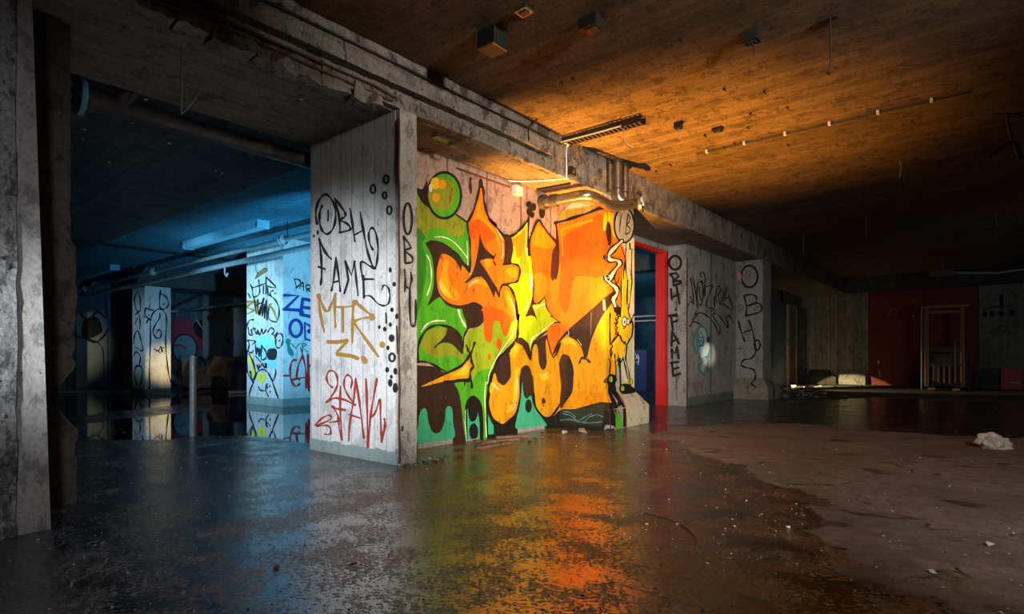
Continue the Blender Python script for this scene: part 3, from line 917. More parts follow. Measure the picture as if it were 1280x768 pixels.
# lime piece
f_(Z('B 280,590 340,560 400,500 458,430 465,600 465,700 D 470,50 492,180 512,300 516,400 505,500 510,570 545,612 622,548 640,640 700,740 H 640,30 690,120 768,178 700,190 640,260 560,330 500,380 487,530 470,440 420,350 360,322 365,250 365,100 D 360,768 342,620 302,492 262,435 350,405 375,370 380,290 365,250 300,232 300,190 318,100 B 315,700 305,640'), 'lime', n=3)
f_(Z('B 305,605 380,560 445,490 440,650 430,768 D 400,150 350,170 325,60 B 318,680'), 'amber')
f_(Z('D 420,60 440,150 470,310 400,310 385,200'), 'yg')
f_(Z('B 235,572 290,578 312,650 318,760 D 312,100 298,200 300,235 225,245 222,225 235,130'), 'brown', n=3)
l_(Z('B 235,572 290,580 350,545 410,485 465,415'), 3.6, 'black'); l_(Z('B 465,400 460,560 462,690 D 472,70 497,190 513,310 516,420 508,530'), 2.6, 'black')
l_(Z('D 480,340 490,420 485,480'), 4.5, 'pale'); l_(Z('B 440,500 436,768 D 432,60'), 1.2, 'pale'); l_(Z('D 425,680 470,600 495,540'), 1.5, 'pale')  # first, broad pale stroke paints the bright light patch on the lime
f_(Z('D 505,530 520,590 550,617 500,630 520,690 535,735 H 550,172 530,132 490,112 435,122 465,50 D 482,620'), 'brown', n=3)
l_(Z('D 515,580 550,612 590,580 625,545 625,525'), 2.4, 'black'); l_(Z('D 625,545 637,640 690,730 H 680,115 768,180'), 2.4, 'black')
l_(Z('H 768,180 700,185 650,250 560,320 512,370 492,440 488,540'), 2.8, 'black'); l_(Z('H 350,335 400,335 450,380 475,440 488,540'), 2, 'black')
l_(Z('D 530,655 620,615'), 2.4, 'pale'); l_(Z('H 705,175 640,225 560,290 500,330 485,400'), 1.8, 'pale')
l_(Z('D 215,432 190,480 180,545'), 2.4, 'black')
l_(Z('D 220,237 300,230 362,248 380,290 370,372 345,405 280,420 215,435'), 2.6, 'black')
l_(Z('D 215,430 265,440 310,500 342,600 360,768 H 366,100 362,250 345,340 260,440 190,505 140,600 100,700 85,768 J 75,110 68,260 66,400 70,600'), 3.4, 'black')
l_(Z('D 290,560 325,660 332,768 H 335,160 310,290 230,410 150,530 90,660 68,768 J 52,60 42,200 50,400 58,590'), 1.4, 'pale')
# orange centre spike and panel
f_(Z('B 555,425 610,490 735,645 E 52,430 42,380 38,290 100,270 250,222 450,155 530,130 532,250 545,380 585,430 600,560 610,680 600,768 F 600,80 560,180 520,235 440,252 340,342 200,462 100,560 40,640 5,735 H 768,352 700,520 635,290 690,195 768,188 D 768,790 700,740 640,640 622,548 545,610 512,570 518,420 500,230 470,50 B 465,680 500,540'), 'orange', n=3)
f_([(701, 300), (730, 282), (755, 270), (757, 343), (720, 346), (712, 380), (706, 392), (698, 372), (700, 340)], 'dorange', n=3)
f_(Z('B 560,480 640,560 700,640 660,700 560,680 500,640 530,540'), 'amber')
f_(Z('D 525,330 620,330 640,450 600,560 550,590 525,480'), 'amber')
f_(Z('D 700,0 750,0 755,120 738,280 712,370 692,395 674,340 680,220 692,110 722,45'), 'brown'); l_(Z('B 735,645 720,700 D 700,100'), 1.5, 'black')
l_(Z('B 470,760 B 470,650 500,540 555,425 600,480 660,560 735,645'), 3.2, 'black', n=3)
l_(Z('E 75,335 200,292 350,250'), 4.4, 'amber'); l_(Z('E 80,340 90,560'), 3, 'amber')
f_(Z('E 460,190 525,190 532,300 550,400 500,335 450,335'), 'yellow')
f_(Z('E 480,260 510,300 515,440 490,470 470,360'), 'brown')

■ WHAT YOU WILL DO
Reproduce each line word for word and drop the pictures.

■ RESULT OF THE EXERCISE
Continue the Blender Python script for this scene: part 3, from line 917. More parts follow. Measure the picture as if it were 1280x768 pixels.
# lime piece
f_(Z('B 280,590 340,560 400,500 458,430 465,600 465,700 D 470,50 492,180 512,300 516,400 505,500 510,570 545,612 622,548 640,640 700,740 H 640,30 690,120 768,178 700,190 640,260 560,330 500,380 487,530 470,440 420,350 360,322 365,250 365,100 D 360,768 342,620 302,492 262,435 350,405 375,370 380,290 365,250 300,232 300,190 318,100 B 315,700 305,640'), 'lime', n=3)
f_(Z('B 305,605 380,560 445,490 440,650 430,768 D 400,150 350,170 325,60 B 318,680'), 'amber')
f_(Z('D 420,60 440,150 470,310 400,310 385,200'), 'yg')
f_(Z('B 235,572 290,578 312,650 318,760 D 312,100 298,200 300,235 225,245 222,225 235,130'), 'brown', n=3)
l_(Z('B 235,572 290,580 350,545 410,485 465,415'), 3.6, 'black'); l_(Z('B 465,400 460,560 462,690 D 472,70 497,190 513,310 516,420 508,530'), 2.6, 'black')
l_(Z('D 480,340 490,420 485,480'), 4.5, 'pale'); l_(Z('B 440,500 436,768 D 432,60'), 1.2, 'pale'); l_(Z('D 425,680 470,600 495,540'), 1.5, 'pale')  # first, broad pale stroke paints the bright light patch on the lime
f_(Z('D 505,530 520,590 550,617 500,630 520,690 535,735 H 550,172 530,132 490,112 435,122 465,50 D 482,620'), 'brown', n=3)
l_(Z('D 515,580 550,612 590,580 625,545 625,525'), 2.4, 'black'); l_(Z('D 625,545 637,640 690,730 H 680,115 768,180'), 2.4, 'black')
l_(Z('H 768,180 700,185 650,250 560,320 512,370 492,440 488,540'), 2.8, 'black'); l_(Z('H 350,335 400,335 450,380 475,440 488,540'), 2, 'black')
l_(Z('D 530,655 620,615'), 2.4, 'pale'); l_(Z('H 705,175 640,225 560,290 500,330 485,400'), 1.8, 'pale')
l_(Z('D 215,432 190,480 180,545'), 2.4, 'black')
l_(Z('D 220,237 300,230 362,248 380,290 370,372 345,405 280,420 215,435'), 2.6, 'black')
l_(Z('D 215,430 265,440 310,500 342,600 360,768 H 366,100 362,250 345,340 260,440 190,505 140,600 100,700 85,768 J 75,110 68,260 66,400 70,600'), 3.4, 'black')
l_(Z('D 290,560 325,660 332,768 H 335,160 310,290 230,410 150,530 90,660 68,768 J 52,60 42,200 50,400 58,590'), 1.4, 'pale')
# orange centre spike and panel
f_(Z('B 555,425 610,490 735,645 E 52,430 42,380 38,290 100,270 250,222 450,155 530,130 532,250 545,380 585,430 600,560 610,680 600,768 F 600,80 560,180 520,235 440,252 340,342 200,462 100,560 40,640 5,735 H 768,352 700,520 635,290 690,195 768,188 D 768,790 700,740 640,640 622,548 545,610 512,570 518,420 500,230 470,50 B 465,680 500,540'), 'orange', n=3)
f_([(701, 300), (730, 282), (755, 270), (757, 343), (720, 346), (712, 380), (706, 392), (698, 372), (700, 340)], 'dorange', n=3)
f_(Z('B 560,480 640,560 700,640 660,700 560,680 500,640 530,540'), 'amber')
f_(Z('D 525,330 620,330 640,450 600,560 550,590 525,480'), 'amber')
f_(Z('D 700,0 750,0 755,120 738,280 712,370 692,395 674,340 680,220 692,110 722,45'), 'brown'); l_(Z('B 735,645 720,700 D 700,100'), 1.5, 'black')
l_(Z('B 470,760 B 470,650 500,540 555,425 600,480 660,560 735,645'), 3.2, 'black', n=3)
l_(Z('E 75,335 200,292 350,250'), 4.4, 'amber'); l_(Z('E 80,340 90,560'), 3, 'amber')
f_(Z('E 460,190 525,190 532,300 550,400 500,335 450,335'), 'yellow')
f_(Z('E 480,260 510,300 515,440 490,470 470,360'), 'brown')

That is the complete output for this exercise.